Although the book is aimed primarily at historians and political scientists, it remains fairly accessible to non-specialists, avoiding unnecessary jargon and firmly guiding readers through successive periods of Indian history. The first chapter for instance looks at the onset of the British Raj after the failed Mutiny of 1857. The Crown’s direct intrusion into Indian political affairs marked a crisis in theorising sovereignty and the sovereign’s body in both England and the subcontinent. What follows is a fascinating account of the debates and confusions over how to appropriately determine Victoria’s title in the Indian context. If Islamic titles as padishah, sultan, or shahinshah were deemed unsuitable then so were Hindu honorifics like raja and adhiraj. The word ‘emperor’ drawn from Roman imperial history was also problematic, and one of the titles suggested was ‘Kaisar-i-Hind’ coined by the Hungarian born British orientalist GW Leitner. Banerjee also examines how such debates played out amongst local agents, namely the Indian detractors and supporters of the Raj, the latter belonging mostly to the elite classes. The following chapter turns specifically to these indigenous contexts, examining how the changing definitions of sovereignty under colonial rule impacted the Indian princely states. The chapter’s focus, however, is not the well-known principalities in western India such as Jaipur, Baroda or Gwalior. Instead, we are taken to Cooch Behar and Tripura, where Banerjee explores the often neglected impact of the Brahmo reform movement through the figures of Keshub Chandra Sen and the Nobel laureate Rabindranath Tagore.

It is in attempting to answer why “a real form of Indian national kingship [did] not emerge during colonial rule or in the postcolonial decades” that Banerjee launches on his most detailed survey of Indian intellectual history.
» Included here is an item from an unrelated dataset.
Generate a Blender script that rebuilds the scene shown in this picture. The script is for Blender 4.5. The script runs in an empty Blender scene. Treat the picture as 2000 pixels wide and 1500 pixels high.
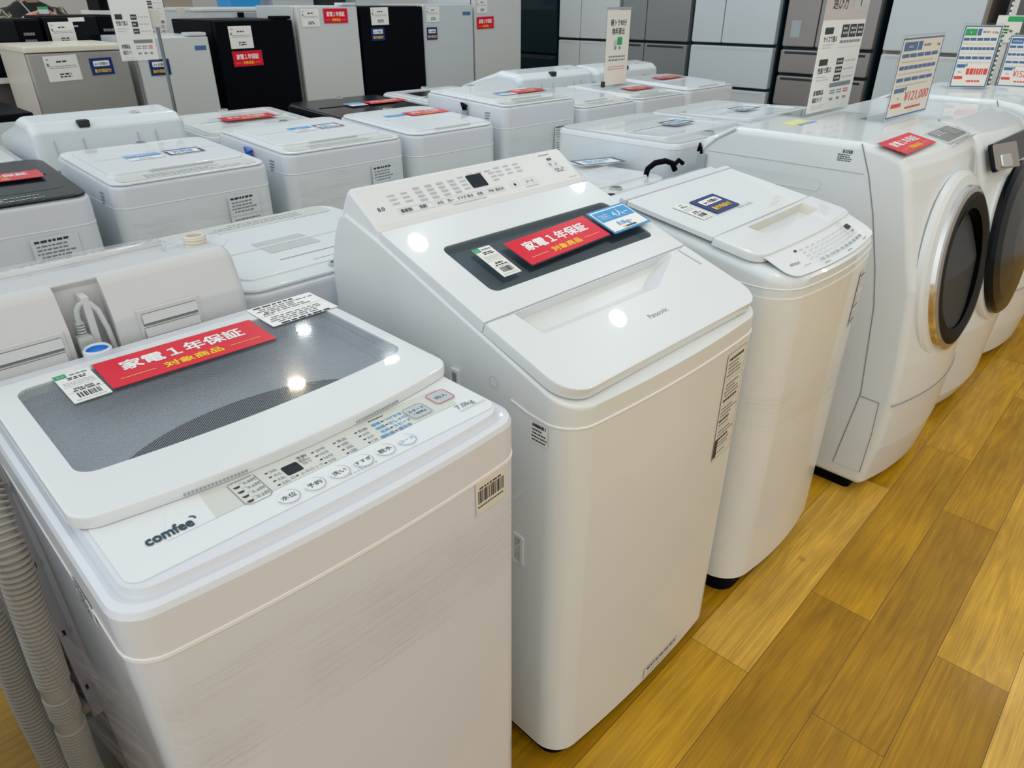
import bpy, math, random
from mathutils import Vector, Matrix
random.seed(7)
S = bpy.context.scene
COL = S.collection
R = math.radians

# ------------------------------------------------------------------ camera, world, lamps, exposure
cd = bpy.data.cameras.new('camera'); cam = bpy.data.objects.new('camera', cd); COL.objects.link(cam)
cam.location = (0, 0, 1.5); cam.rotation_euler = (R(61.3), 0, R(-45))
cd.sensor_width = 36; cd.lens = 36 * 1369 / 2000; cd.clip_start = 0.02
cd.dof.use_dof = True; cd.dof.focus_distance = 1.5; cd.dof.aperture_fstop = 12
S.camera = cam
vs = S.view_settings
vs.view_transform = 'Standard'; vs.look = 'None'; vs.exposure = 0.0; vs.gamma = 1.0; vs.use_curve_mapping = False

W = bpy.data.worlds.new('store_light'); S.world = W; W.use_nodes = True
wt = W.node_tree; wt.nodes.clear()
wo = wt.nodes.new('ShaderNodeOutputWorld'); wb = wt.nodes.new('ShaderNodeBackground')
wc = wt.nodes.new('ShaderNodeTexCoord'); wx = wt.nodes.new('ShaderNodeSeparateXYZ'); wr = wt.nodes.new('ShaderNodeValToRGB')
wt.links.new(wc.outputs['Generated'], wx.inputs[0]); wt.links.new(wx.outputs['Z'], wr.inputs[0])
wt.links.new(wr.outputs[0], wb.inputs[0]); wt.links.new(wb.outputs[0], wo.inputs[0])
wb.inputs[1].default_value = 0.73
e = wr.color_ramp.elements
e[0].position = 0.0; e[0].color = (0.66, 0.66, 0.66, 1)
e[1].position = 0.7; e[1].color = (0.86, 0.86, 0.86, 1)
# the back of the store is lit cooler than the aisle side
wy = wt.nodes.new('ShaderNodeMapRange'); wy.inputs['From Min'].default_value = -0.8; wy.inputs['From Max'].default_value = 0.5
wm = wt.nodes.new('ShaderNodeMix'); wm.data_type = 'RGBA'; wm.inputs[6].default_value = (1.0, 0.98, 0.93, 1); wm.inputs[7].default_value = (0.90, 1.01, 1.07, 1)
wk = wt.nodes.new('ShaderNodeMix'); wk.data_type = 'RGBA'; wk.blend_type = 'MULTIPLY'; wk.inputs[0].default_value = 1.0
wt.links.new(wx.outputs['Y'], wy.inputs['Value']); wt.links.new(wy.outputs[0], wm.inputs[0])
wl = wt.nodes.new('ShaderNodeMapRange'); wl.inputs['From Min'].default_value = -0.9; wl.inputs['From Max'].default_value = 0.2; wl.inputs['To Min'].default_value = 1.95; wl.inputs['To Max'].default_value = 1.0
ws = wt.nodes.new('ShaderNodeVectorMath'); ws.operation = 'SCALE'
wt.links.new(wx.outputs['X'], wl.inputs['Value']); wt.links.new(wm.outputs[2], ws.inputs[0]); wt.links.new(wl.outputs[0], ws.inputs['Scale'])
wt.links.new(wr.outputs[0], wk.inputs[6]); wt.links.new(ws.outputs[0], wk.inputs[7]); wt.links.new(wk.outputs[2], wb.inputs[0])

def downlight(x, y, z, power, col=(1, 0.97, 0.93), size=0.105):
    l = bpy.data.lights.new('downlight', 'AREA'); l.shape = 'DISK'; l.size = size; l.energy = power; l.color = col
    o = bpy.data.objects.new('downlight', l); COL.objects.link(o); o.location = (x, y, z)
    return o
COOL = (0.86, 0.96, 1.0); WARM = (1.0, 0.83, 0.58)
for (x, y) in ((2.59, 3.81), (2.43, 4.77), (2.2, 2.09), (3.6, 2.2), (3.12, 1.28), (-1.6, 2.6), (-1.4, 4.6)):
    downlight(x, y, 2.8, 2.6, COOL)
downlight(1.93, 4.01, 2.8, 3, WARM)
for (x, y) in ((1.2, -0.45), (2.4, -0.35), (4.9, -0.06), (0.1, -0.5)):
    downlight(x, y, 2.8, 5, WARM, 0.2)

# ------------------------------------------------------------------ materials
MATS = {}
def mat(name, col, rough=0.35, metal=0.0, coat=0.0, spec=0.5, emit=None, alpha=1.0):
    m = bpy.data.materials.new(name); m.use_nodes = True
    b = m.node_tree.nodes['Principled BSDF']
    b.inputs['Base Color'].default_value = (*col, 1); b.inputs['Roughness'].default_value = rough
    b.inputs['Metallic'].default_value = metal; b.inputs['Coat Weight'].default_value = coat
    b.inputs['Coat Roughness'].default_value = 0.03
    b.inputs['Specular IOR Level'].default_value = spec
    b.inputs['Alpha'].default_value = alpha
    MATS[name] = m
    return m
def nt(m): return m.node_tree, m.node_tree.nodes, m.node_tree.links, m.node_tree.nodes['Principled BSDF']

def bump(m, scale, strength, dist=0.001):
    t, n, l, b = nt(m)
    tc = n.new('ShaderNodeTexCoord'); no = n.new('ShaderNodeTexNoise'); no.inputs['Scale'].default_value = scale
    bp = n.new('ShaderNodeBump'); bp.inputs['Strength'].default_value = strength; bp.inputs['Distance'].default_value = dist
    l.new(tc.outputs['Object'], no.inputs['Vector']); l.new(no.outputs['Fac'], bp.inputs['Height']); l.new(bp.outputs[0], b.inputs['Normal'])

mat('white_enamel', (0.70, 0.745, 0.825), 0.3, coat=0.5)
mat('white_body', (0.75, 0.79, 0.80), 0.28, coat=0.4)
mat('white_plastic', (0.72, 0.76, 0.825), 0.3, coat=0.25)
mat('panel_matte', (0.76, 0.79, 0.81), 0.4)
mat('lid_white', (0.76, 0.80, 0.825), 0.32, coat=0.7)
mat('panel_glass_white', (0.79, 0.83, 0.86), 0.25, coat=0.7)
mat('panel_beige', (0.66, 0.69, 0.65), 0.22, coat=0.4)
mat('cool_white', (0.72, 0.785, 0.82), 0.28, coat=0.4)
mat('warm_white', (0.76, 0.78, 0.77), 0.28, coat=0.4)
mat('drum_white', (0.72, 0.765, 0.79), 0.28, coat=0.4)
mat('handle_beige', (0.70, 0.69, 0.64), 0.4)
mat('back_plastic', (0.66, 0.68, 0.69), 0.42)
mat('lavender_steel', (0.62, 0.61, 0.68), 0.4)
mat('groove', (0.25, 0.26, 0.27), 0.6)
mat('seam_light', (0.88, 0.88, 0.88), 0.25)
mat('black_plastic', (0.002, 0.003, 0.006), 0.5, spec=0.06)
mat('black_gloss', (0.004, 0.006, 0.009), 0.2, coat=0.08, spec=0.12)
mat('dark_base', (0.035, 0.037, 0.042), 0.5, spec=0.18)
mat('display_black', (0.008, 0.018, 0.024), 0.25, coat=0.05, spec=0.18)
mat('steel', (0.55, 0.55, 0.54), 0.28, metal=1.0)
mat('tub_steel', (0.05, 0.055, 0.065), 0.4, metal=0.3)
mat('chrome', (0.75, 0.74, 0.72), 0.1, metal=1.0)
mat('door_ring', (0.30, 0.27, 0.25), 0.2, metal=0.3, coat=0.4)
mat('grey_plastic', (0.36, 0.40, 0.43), 0.4)
mat('grey_mid', (0.52, 0.55, 0.56), 0.4)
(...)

Drawing upon diverse sources such as native writers (Bankimchandra Chattopadhyay and Tagore), religious reformers (Swami Vivekananda), and political thinkers (Bal Gangadhar Tilak), the author explores indigenous, as well as European (particularly German) and Japanese, ideas of monarchy. Also included are the contributions of women reformers such as Maharani Sunity Devi of Cooch Behar, Rokeya Sakhawat Hossain, Sister Nivedita and Sarojini Naidu. While Banerjee touches upon subaltern voices throughout the book, these come into greater focus in the fourth chapter where he examines the “Kshatriyaisation” of peasant communities in Bengal and the North-East. As usual, we get to learn fascinating historical anecdotes such as the active recruitment of the Rajavamshis in the British military during the First World War. In the final section, the book comes full circle, returning to our contemporary times. In a particularly illuminating discussion, Banerjee traces the impact of ideas of a messianic sovereign upon modern political institutions. Beginning with Gandhi and Tagore, the author goes on to discuss Bharat Sevashram Sangha and other parallel movements. As Banerjee reminds us in his afterword: “this book has not been a study of kingship per se”. Instead, The Mortal God provides a valuable insight into the lasting intellectual and ideological legacy of the ideas of the sovereign body and the sovereign state that emerged in the colonial era and went on to shape the modern independent nation.